Time-Incremented Multiscale Evolution (TIME): A Code-Independent Method for Time-Domain 3D Hydrodynamics and its Application to Roche Lobe Overflow

TL;DR

This paper introduces TIME, a novel grid-based, code-independent method for time-domain 3D hydrodynamics simulations, applied to Roche lobe overflow, enabling efficient modeling of complex astrophysical mass transfer processes.

Contribution

We develop and test a multiscale, self-scaling time resolution method for 3D hydrodynamics, providing the first grid-based time domain model of Roche lobe overflow.

Findings

Mass transfer in M33 X-7 is unstable and fully conservative beyond f >~ 1.01.

Stable overflow occurs on nuclear timescales for f <~ 1.01.

Critical point at f ~ 1.01 terminates stable overflow.

Abstract

Context.

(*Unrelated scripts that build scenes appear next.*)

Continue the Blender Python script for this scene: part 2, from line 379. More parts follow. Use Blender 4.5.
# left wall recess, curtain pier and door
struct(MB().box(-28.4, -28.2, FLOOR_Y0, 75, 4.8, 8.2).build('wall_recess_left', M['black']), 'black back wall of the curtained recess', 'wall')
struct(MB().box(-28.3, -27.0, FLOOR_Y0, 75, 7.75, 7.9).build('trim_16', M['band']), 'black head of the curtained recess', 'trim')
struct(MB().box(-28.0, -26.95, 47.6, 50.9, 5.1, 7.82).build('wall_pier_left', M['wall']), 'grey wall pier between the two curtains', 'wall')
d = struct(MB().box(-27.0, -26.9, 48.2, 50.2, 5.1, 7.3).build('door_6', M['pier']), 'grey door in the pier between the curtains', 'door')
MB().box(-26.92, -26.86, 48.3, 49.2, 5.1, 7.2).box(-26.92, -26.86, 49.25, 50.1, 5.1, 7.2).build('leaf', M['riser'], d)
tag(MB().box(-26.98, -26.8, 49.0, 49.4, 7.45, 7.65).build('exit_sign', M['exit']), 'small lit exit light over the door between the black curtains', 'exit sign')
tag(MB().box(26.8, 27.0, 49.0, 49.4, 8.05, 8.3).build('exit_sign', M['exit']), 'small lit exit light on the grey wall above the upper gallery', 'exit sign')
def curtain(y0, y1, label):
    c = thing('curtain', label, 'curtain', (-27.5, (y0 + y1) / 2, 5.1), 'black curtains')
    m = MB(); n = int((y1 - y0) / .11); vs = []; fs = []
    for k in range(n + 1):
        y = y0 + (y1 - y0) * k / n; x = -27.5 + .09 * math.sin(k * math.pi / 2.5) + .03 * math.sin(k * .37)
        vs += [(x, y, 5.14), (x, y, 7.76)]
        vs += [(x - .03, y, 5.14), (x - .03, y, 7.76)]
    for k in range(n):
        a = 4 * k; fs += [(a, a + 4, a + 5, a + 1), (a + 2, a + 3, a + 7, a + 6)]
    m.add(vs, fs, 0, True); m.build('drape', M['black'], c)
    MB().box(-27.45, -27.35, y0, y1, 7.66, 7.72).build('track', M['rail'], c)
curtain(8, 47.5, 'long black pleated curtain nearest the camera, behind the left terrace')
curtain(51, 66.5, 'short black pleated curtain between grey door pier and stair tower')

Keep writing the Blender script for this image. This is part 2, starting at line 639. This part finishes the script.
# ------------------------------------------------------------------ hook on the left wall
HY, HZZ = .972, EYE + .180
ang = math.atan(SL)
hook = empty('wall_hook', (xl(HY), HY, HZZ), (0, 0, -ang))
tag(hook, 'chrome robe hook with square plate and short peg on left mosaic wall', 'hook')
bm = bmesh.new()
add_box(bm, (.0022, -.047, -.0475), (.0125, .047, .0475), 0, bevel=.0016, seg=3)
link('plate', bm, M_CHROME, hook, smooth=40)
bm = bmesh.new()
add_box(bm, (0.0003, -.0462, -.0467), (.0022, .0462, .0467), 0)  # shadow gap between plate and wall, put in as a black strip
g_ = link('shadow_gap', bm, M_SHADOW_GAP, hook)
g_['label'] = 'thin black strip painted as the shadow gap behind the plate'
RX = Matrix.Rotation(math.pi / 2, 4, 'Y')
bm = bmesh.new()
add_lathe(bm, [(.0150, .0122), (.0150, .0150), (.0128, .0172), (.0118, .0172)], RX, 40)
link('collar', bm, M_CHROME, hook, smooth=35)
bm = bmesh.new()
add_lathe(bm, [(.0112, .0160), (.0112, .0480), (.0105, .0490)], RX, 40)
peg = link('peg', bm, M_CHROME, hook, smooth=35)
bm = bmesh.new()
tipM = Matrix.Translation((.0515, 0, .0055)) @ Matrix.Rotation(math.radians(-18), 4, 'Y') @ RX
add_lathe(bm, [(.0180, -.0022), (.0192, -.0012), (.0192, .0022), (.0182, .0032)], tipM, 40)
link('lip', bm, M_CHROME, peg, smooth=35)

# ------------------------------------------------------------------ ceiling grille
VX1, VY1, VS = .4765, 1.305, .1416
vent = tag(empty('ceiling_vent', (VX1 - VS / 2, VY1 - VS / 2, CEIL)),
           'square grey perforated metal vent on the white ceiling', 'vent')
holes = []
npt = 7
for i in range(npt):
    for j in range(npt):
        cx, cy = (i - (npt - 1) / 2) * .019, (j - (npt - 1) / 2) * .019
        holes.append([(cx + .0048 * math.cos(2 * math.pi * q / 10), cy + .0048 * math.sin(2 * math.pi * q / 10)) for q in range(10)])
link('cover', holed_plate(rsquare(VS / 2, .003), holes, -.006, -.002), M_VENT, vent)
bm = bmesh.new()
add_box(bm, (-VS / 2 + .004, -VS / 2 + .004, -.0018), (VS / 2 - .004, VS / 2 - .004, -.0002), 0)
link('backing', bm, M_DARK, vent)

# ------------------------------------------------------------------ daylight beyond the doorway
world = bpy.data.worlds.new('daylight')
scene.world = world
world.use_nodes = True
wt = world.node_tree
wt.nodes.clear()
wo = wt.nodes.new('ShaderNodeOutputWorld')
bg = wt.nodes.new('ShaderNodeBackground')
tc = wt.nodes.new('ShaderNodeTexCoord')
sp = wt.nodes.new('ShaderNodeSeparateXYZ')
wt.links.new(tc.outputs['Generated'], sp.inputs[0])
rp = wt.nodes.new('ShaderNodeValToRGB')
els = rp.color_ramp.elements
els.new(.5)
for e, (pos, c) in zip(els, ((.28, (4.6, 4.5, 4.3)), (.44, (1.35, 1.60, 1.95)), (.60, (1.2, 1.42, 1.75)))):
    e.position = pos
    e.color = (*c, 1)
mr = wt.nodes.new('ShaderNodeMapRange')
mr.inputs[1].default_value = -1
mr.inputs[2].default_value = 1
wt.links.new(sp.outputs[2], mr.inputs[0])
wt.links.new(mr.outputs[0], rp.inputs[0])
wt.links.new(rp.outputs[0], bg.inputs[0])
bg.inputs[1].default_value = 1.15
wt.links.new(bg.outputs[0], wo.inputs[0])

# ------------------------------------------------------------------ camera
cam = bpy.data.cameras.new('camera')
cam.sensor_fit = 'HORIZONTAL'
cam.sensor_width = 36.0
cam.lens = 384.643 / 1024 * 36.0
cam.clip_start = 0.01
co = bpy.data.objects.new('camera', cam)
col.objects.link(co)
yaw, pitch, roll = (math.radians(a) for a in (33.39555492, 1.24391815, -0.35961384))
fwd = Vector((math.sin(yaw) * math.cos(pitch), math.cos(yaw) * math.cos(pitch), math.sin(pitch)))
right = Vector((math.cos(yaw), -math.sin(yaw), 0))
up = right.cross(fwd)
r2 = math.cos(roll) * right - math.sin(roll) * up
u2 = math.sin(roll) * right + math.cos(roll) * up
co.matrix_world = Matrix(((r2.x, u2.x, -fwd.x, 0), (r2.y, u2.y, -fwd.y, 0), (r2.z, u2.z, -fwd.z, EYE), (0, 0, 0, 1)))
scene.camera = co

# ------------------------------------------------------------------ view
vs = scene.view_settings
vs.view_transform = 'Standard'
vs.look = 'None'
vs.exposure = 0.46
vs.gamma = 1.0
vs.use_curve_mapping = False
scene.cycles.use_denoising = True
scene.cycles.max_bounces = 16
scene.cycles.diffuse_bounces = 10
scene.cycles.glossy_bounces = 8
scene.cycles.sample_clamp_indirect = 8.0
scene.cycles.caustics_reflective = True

Many critical physical processes, such as Roche lobe overflow, strain modern simulation methods due to their durations and multidimensionality. Aims. We employ a novel method of time-domain multidimensional simulations to provide the first grid-based time domain 3D model of Roche lobe overflow using VH-1. Methods. Using a piecewise approach which alternates between high-resolution 3D dynamic modeling and computationally fast evolutionary modeling, we present and test a method capable of self-scaling variable time resolution at greatly reduced computational cost. Results. We find mass transfer in the test high mass x-ray binary M33 X-7 to be unstable and fully conservative in both mass and angular momentum transport onto the accretion disk beyond f >~ 1.01. This phase begins on thermal timescales and accelerates to span < 100 yrs beyond f >= 1.1, while the non-conservative stable phase of f <~ 1.01 occurs on roughly nuclear timescales. Conclusions. We identify a critical point f ~ 1.01 which terminates stable overflow, which may correspond to the point Mdot_L1 ~ Mdot_wind or Mdot_L1 ~ 10^-6 M_solar/yr in the general case.